Joe Cocker—who passed away this week—was a giant. And giants usually come with apocryphal stories. This particular one may not be 100 percent true. But from what we know of his life, it certainly fits the Legend of Joe.
My band, Buffalo Tom, was recording in Los Angeles in 1993. We got to meet an odd assortment of rock stars coming in and out of the famous Cherokee Studios on Fairfax in Hollywood. And the Robb Brothers, who owned the studio, spun endless stories of rock & roll’s 1960s-1970s golden period. They told us about a record release party that they held for Cocker in the huge Studio A, where they had installed a stage on which musicians held a jam session all night, Cocker up there, belting away as only he could. At some point during the event, Cocker was nowhere to be found and was assumed to have pulled the old Irish Goodbye. The party and the jams raged on without him. The next day, interns were disassembling the stage and there was Mr. Cocker, slumbering peacefully underneath.
Like a lot of fans, I probably first became aware of Joe Cocker via the film Woodstock, which I saw on TV in the mid-1970s. Seeing this guy completely swept away by the music, writhing, chest heaving, sweating, spitting, and roaring in a manly growl, personified the passion I already felt about music. He unabashedly re-invented “With a Little Help From My Friends,” a song from the Beatles’—the fucking Beatles—seminal Sgt Pepper’s Lonely Hearts Club Band, which had been released only two years before his performance. Mr. Cocker took on this toe-tapping music hall ditty that they had given to Ringo to sing, and gave it some balls and burning soul. He was rock’s version of Ray Charles, probably his biggest influence.

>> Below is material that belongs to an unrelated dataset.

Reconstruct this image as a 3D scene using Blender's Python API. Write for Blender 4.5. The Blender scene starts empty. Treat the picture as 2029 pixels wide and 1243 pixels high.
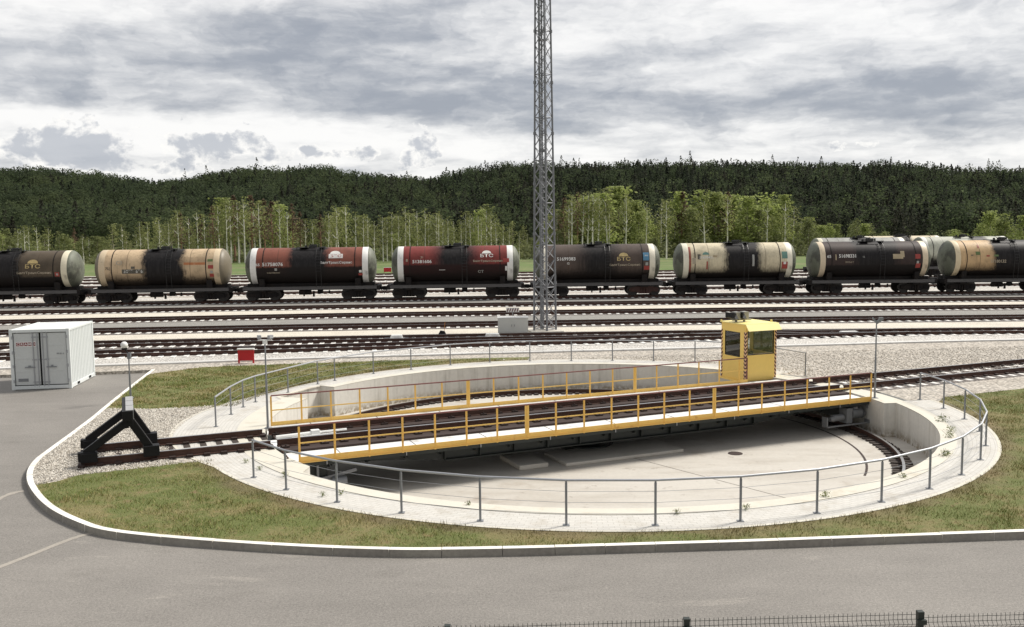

As I started to learn guitar in my first band around the age of 13, my bass player friend Dave played me Mad Dogs and Englishmen, the double live album that captured a couple of performances at the Fillmore East recorded and released in 1970. Inside the gatefold was a “family” picture of the huge band and crew, including Rita Coolidge, Jim Keltner, Leon Russell, Jim Gordon, and Bobby Keys, the sax player who also left us this year. With albums like this and the Rolling Stones’ Exile on Main Street, my rock fantasy was being built record by record. This is what I wanted to do. Make a record in a big old house with friends on the French Riviera and take a traveling soul revue circus out on the road.
The film version of Mad Dogs, which finally came out on DVD in 2005, confirms that these folks had a rocking great time. If you want to restore your faith in rock & roll, here it is, before it became a giant business. We witness Cocker transform from a humble, mild-mannered, soft-spoken fellow in candid backstage scenes, to the R&B-fired shouter. It is as if his body is truly a channel that becomes electrified by the music, as he shakes and his face contorts, the trademark tic-y style John Belushi famously honored by parodying Mr. Cocker, trembling and bulging his eyes out right beside the singer on Saturday Night Live.
With Bob Dylan and the Band pointing the way, the late-1960s/early-‘70s was a time when rock n roll artists reacted to the pretense and indulgences of psychedelic rock by getting back to their roots. To note that Cocker was “only” an interpreter, not a songwriter, diminishes his contributions to this transformative period. But his success continued for decades. He was versatile, not just a shouter, but a tender singer of such hit ballads as “You Are So Beautiful,” and “Up Where We Belong.” Frank Sinatra, Aretha Franklin, and myriad other seminal artists were not known for writing their own material but came to define the songs that they recorded. In his way, Cocker was a throwback. And like these artists, when he sang a song, it became his. He owned it. As Dave Mason, singer-songwriter in the band Traffic and solo artist, posted on Facebook this past Monday:
When I wrote “Feelin’ Alright,” it had a question mark after it. It was an unrequited love song about not feeling too good myself. Denny Cordell, who was producing a new album with Joe Cocker, said “I have something I want you to hear.” He proceeded to play me the recording of Joe’s version of “Feelin’ Alright.” Wow. I was blown away. This song was no longer about not feeling too good myself. It WAS feelin’ alright! I owe a great debt of gratitude to Joe Cocker for cutting that song. Even though I wrote it and sang it with Traffic, it is the quintessential version that will live on long after his passing and mine. What a voice.